In the instant case, it is undisputed that Hernandez, through no action of the State, violated the appearance condition and the good behavior condition of the bond.  Therefore, regardless of any government involvement in deportation, the breach of the bond contract supported the estreatment.  Moreover, as in Boatwright, the circuit court took into consideration the circumstances surrounding the detainment and deportation in deciding only to estreat one-half of Hernandez’s bond. 

Turning to the final factor in bond estreatment analysis, we find the State was prejudiced by Hernandez’s failure to appear on the scheduled date.  Hernandez failure to appear on March 26, 2003, in conjunction with Safety National’s failure to present Hernandez at the hearing, created a delay for the State sufficient to constitute prejudice.  Holloway, 262 S.C. at 557, 206 S.E.2d at 824 (“Certainly, prejudice to the State appears when a defendant, without excuse, fails to appear at the time set for trial, thereby obstructing and delaying the orderly administration of justice.”).  Furthermore, given the circuit court only estreated $2,000 of the $4,000 bond, we find the amount estreated was not so excessive to constitute an abuse of discretion.

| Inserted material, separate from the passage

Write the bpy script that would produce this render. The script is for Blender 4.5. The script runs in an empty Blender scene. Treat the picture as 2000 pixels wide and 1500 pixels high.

We acknowledge the disposition of this case may seem harsh.  However, in view of the statutory guidelines and the above-outlined precedent, we are constrained to find the circuit court did not abuse its discretion.

Accordingly, the order of the circuit court is



[1] Because oral argument would not aid the court in resolving the issues on appeal, we decide this case without oral argument pursuant to Rule 215, SCACR.